Ikaho
伊香保Ikaho is an onsen town built on a staircase. Its 365 stone steps, climbing steeply up the flanks of Mount Haruna, form the central axis around which everything else arranges itself: ryokans on either side, souvenir shops in the lower reaches, small shrines and viewpoints at intervals, and at the summit, the Ikaho Shrine and the source spring that has sustained the town since the seventh century. Walking these steps is not merely transit; it is the experience itself, a physical engagement with the town's vertical geography that makes the bath at the end feel thoroughly earned.

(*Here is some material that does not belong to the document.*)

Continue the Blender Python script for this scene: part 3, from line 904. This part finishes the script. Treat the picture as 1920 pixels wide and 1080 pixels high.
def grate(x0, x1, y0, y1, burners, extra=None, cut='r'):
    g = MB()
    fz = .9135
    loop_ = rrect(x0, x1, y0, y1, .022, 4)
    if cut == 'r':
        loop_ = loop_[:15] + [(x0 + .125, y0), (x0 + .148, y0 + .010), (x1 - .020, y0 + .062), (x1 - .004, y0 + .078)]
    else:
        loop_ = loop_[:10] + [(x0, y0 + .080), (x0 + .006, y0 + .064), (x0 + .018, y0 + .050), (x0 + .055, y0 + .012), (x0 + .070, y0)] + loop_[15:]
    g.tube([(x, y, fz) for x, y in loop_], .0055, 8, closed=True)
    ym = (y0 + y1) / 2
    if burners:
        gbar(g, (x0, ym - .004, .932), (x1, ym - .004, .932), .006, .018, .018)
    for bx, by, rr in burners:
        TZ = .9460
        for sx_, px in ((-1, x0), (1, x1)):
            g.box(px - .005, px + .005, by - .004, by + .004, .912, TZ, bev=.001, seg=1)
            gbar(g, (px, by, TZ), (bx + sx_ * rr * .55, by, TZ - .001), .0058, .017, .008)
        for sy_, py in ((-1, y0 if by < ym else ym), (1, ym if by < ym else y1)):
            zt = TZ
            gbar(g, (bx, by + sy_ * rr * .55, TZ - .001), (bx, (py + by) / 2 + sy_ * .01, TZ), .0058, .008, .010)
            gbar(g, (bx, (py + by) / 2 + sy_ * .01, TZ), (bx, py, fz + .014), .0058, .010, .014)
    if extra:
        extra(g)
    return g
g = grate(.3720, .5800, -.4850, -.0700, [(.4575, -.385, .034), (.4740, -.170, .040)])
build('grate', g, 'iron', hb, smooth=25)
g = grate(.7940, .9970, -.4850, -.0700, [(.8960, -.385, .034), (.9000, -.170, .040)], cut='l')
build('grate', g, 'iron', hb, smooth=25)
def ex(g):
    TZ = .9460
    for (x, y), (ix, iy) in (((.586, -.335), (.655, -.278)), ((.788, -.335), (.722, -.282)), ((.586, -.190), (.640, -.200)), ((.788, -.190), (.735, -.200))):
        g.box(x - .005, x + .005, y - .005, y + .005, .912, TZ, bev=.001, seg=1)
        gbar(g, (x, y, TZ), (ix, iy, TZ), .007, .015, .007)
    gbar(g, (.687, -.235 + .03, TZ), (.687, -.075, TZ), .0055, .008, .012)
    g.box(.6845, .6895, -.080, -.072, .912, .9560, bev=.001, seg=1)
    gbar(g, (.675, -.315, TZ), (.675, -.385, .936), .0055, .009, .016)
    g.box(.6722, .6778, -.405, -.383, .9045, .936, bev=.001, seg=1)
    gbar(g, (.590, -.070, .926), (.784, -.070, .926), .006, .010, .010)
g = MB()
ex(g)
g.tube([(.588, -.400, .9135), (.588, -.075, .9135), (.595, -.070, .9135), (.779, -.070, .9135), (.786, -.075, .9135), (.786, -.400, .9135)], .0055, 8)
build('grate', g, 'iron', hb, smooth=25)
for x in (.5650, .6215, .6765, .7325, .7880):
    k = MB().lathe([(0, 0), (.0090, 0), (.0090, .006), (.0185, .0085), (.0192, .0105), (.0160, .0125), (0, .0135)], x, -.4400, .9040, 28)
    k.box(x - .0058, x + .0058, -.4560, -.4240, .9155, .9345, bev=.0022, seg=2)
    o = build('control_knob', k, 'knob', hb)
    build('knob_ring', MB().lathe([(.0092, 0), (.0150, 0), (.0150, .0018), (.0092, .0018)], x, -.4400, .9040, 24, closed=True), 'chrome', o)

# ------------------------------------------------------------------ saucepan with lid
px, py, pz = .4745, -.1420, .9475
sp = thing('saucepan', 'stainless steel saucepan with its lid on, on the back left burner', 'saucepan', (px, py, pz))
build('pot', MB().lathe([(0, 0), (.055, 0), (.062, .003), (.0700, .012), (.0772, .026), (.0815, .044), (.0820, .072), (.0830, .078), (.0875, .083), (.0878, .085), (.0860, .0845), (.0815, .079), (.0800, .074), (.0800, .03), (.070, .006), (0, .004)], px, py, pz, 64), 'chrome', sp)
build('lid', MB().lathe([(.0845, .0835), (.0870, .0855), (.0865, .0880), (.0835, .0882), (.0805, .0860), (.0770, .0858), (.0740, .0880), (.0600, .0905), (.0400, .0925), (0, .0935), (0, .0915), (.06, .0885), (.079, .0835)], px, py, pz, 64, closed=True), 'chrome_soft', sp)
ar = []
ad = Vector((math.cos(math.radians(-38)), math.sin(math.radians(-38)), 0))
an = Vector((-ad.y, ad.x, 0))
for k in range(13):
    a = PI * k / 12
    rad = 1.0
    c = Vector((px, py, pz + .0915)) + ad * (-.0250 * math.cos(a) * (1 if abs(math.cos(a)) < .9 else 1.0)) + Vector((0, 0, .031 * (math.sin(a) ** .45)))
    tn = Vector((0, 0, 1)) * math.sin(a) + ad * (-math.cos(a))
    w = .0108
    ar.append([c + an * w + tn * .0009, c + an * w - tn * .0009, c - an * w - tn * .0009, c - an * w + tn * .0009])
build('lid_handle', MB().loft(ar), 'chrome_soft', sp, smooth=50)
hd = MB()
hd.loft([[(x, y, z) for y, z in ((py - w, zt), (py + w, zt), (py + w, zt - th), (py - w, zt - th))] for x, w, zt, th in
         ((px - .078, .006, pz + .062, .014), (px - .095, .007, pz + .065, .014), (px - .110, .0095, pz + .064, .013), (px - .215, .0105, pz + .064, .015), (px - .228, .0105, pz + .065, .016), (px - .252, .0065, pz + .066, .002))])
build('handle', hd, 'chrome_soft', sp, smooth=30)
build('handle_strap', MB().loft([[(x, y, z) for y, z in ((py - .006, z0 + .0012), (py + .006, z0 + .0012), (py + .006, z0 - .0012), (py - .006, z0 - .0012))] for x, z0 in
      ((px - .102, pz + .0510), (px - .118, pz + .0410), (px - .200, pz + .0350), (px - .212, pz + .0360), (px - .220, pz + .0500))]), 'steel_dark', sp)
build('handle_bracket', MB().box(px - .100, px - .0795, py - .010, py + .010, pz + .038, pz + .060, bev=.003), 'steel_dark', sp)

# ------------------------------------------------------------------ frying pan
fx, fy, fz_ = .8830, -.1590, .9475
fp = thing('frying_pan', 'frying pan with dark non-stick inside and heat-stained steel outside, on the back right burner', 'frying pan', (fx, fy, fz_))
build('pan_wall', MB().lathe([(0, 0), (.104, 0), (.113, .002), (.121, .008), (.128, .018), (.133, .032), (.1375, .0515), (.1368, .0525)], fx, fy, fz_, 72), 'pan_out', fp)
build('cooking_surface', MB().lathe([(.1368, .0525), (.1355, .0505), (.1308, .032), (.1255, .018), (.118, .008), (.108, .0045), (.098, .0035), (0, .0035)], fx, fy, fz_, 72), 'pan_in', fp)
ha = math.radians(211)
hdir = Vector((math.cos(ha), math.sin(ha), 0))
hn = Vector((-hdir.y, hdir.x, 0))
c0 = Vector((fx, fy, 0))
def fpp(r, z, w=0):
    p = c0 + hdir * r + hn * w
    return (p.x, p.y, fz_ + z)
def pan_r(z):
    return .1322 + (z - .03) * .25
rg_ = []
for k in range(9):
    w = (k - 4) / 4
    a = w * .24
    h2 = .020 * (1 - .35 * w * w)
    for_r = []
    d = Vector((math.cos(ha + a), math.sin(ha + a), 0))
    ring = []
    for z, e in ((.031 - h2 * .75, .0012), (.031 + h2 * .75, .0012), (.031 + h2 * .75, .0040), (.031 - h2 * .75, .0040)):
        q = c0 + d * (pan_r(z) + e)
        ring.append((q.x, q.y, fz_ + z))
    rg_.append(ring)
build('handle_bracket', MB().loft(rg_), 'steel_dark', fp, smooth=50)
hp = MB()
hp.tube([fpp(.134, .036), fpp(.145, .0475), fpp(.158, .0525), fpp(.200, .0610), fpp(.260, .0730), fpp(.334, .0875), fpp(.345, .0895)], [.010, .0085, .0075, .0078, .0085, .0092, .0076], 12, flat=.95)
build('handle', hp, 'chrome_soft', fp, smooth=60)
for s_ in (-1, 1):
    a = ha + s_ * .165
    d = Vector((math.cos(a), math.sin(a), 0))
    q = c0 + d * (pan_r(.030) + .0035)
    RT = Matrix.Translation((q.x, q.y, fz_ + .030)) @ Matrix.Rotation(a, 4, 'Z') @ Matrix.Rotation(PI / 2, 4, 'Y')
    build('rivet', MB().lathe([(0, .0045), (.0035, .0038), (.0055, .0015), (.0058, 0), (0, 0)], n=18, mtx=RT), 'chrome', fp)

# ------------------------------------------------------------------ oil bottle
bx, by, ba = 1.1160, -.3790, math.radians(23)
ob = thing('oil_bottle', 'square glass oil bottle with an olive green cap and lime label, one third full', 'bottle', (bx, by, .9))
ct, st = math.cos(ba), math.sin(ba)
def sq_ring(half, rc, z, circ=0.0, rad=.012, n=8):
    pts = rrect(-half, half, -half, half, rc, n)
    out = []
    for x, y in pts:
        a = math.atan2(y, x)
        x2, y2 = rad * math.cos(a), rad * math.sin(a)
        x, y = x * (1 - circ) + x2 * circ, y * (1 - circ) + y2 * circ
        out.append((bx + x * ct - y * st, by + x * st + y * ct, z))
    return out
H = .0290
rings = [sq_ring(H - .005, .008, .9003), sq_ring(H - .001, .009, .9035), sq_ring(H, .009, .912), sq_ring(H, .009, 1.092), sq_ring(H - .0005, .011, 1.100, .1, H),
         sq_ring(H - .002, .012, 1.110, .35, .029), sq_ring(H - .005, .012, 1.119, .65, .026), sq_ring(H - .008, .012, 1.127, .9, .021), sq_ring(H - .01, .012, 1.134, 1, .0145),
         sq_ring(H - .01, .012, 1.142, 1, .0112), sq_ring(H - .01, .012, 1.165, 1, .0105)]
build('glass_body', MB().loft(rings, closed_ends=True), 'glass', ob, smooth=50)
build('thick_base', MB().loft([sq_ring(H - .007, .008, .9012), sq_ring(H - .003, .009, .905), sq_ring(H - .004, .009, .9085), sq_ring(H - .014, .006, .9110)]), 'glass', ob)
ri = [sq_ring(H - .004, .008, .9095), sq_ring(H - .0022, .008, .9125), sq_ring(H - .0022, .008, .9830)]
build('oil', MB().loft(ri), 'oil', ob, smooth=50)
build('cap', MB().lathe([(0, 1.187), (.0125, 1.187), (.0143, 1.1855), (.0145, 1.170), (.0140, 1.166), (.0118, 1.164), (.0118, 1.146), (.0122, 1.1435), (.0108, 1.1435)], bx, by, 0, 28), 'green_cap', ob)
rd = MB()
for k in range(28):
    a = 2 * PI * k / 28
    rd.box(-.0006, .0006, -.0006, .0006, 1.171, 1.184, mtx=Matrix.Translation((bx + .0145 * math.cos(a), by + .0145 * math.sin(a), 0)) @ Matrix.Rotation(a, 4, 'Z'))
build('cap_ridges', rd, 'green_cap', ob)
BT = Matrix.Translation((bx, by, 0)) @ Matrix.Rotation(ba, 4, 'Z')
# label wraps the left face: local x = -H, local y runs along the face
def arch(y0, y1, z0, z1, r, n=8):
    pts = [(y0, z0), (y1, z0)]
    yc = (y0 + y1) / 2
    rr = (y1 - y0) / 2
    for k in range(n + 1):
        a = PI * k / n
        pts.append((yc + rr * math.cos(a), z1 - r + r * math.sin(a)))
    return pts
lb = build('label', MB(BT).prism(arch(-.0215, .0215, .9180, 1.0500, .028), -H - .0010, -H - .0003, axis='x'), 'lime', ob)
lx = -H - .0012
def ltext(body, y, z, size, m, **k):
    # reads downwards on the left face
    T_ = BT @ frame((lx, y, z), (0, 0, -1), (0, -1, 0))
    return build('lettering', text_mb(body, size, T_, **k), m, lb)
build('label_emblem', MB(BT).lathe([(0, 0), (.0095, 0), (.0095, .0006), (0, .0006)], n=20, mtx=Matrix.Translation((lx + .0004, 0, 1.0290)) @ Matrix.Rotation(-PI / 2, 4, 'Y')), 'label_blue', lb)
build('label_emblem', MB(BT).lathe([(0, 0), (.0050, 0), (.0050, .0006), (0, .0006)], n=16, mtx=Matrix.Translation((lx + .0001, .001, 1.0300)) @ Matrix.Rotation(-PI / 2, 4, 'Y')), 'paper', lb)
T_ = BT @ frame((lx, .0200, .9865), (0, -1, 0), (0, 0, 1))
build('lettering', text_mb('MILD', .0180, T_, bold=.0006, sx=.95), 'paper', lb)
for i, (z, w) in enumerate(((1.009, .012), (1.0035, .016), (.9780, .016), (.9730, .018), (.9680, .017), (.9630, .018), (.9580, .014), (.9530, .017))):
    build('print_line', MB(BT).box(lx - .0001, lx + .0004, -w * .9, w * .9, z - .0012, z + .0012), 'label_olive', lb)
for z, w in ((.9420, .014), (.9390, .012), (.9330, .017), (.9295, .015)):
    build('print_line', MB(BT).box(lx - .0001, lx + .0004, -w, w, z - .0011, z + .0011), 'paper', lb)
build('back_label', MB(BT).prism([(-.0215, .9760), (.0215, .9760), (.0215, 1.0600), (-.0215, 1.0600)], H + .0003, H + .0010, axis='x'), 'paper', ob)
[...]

Ikaho's waters come in two varieties. The original kogane no yu, or golden water, is rich in iron and calcium, its distinctive amber color the result of iron oxidizing on contact with air. This water has been drawn from the mountain since the Nara period and is credited with benefits for poor circulation, muscle pain, and, in local tradition, fertility. The newer shirogane no yu, a clear, calcium-rich spring discovered in more recent decades, offers a lighter bathing experience. Together, the two springs give Ikaho a duality that invites return visits and comparison.
The town's atmosphere is consciously retro, its narrow alleys and wooden facades recalling the Showa and Taisho eras with an authenticity that planned nostalgia cannot achieve. The collection of vintage amusement arcades along the stone steps, where mechanical games from the 1960s and 1970s still operate, adds a whimsical note that distinguishes Ikaho from more solemn onsen destinations.
Ikaho is an onsen town built on a staircase.
Highlights
The 365 stone steps are the spine of the experience, and the ascent rewards slowness. The lower sections pass through the town's commercial zone, where shops sell the local specialties: brown sugar manju steamed over the hot spring, Ikaho senbei rice crackers, and trinkets that lean into the retro aesthetic. As you climb, the density thins, the sounds of the town fade, and the steps acquire a more meditative quality. Near the top, the Ikaho Shrine marks the spiritual summit, and just beyond it, the Dome of Source Spring allows visitors to view the kogane no yu bubbling from the earth.
The Ikaho Green Bokujo, a highland ranch on the slopes of Mount Haruna, provides panoramic views of the Kanto plain and a pastoral experience that contrasts pleasantly with the onsen town's enclosure. On clear days, the view extends to the Tokyo skyline and beyond to the Pacific.
The retro game arcades are a genuine delight, their mechanical shooting galleries, pinball machines, and hand-cranked games preserved in operating condition. The Ikaho Toy, Doll, and Car Museum extends this nostalgic vein with collections that span the early Showa through the bubble era.

Culinary Scene
Mizusawa udon is Ikaho's culinary crown. Produced for over four hundred years at the cluster of udon restaurants near Mizusawa-dera temple, a short drive from the onsen town, these noodles are prized for their translucent appearance and springy, almost crystalline texture. The traditional serving is cold, with a choice of sesame or soy dipping sauce, though some shops offer hot preparations in winter. The water quality, drawn from the same mountain springs that feed the onsen, is credited with the noodles' distinctive character.
Brown sugar manju, steamed in bamboo baskets over the hot spring, are Ikaho's signature confection, their soft, sweet exterior giving way to a core of smooth koshian red bean paste. They are best eaten warm, purchased from the shops along the lower stone steps.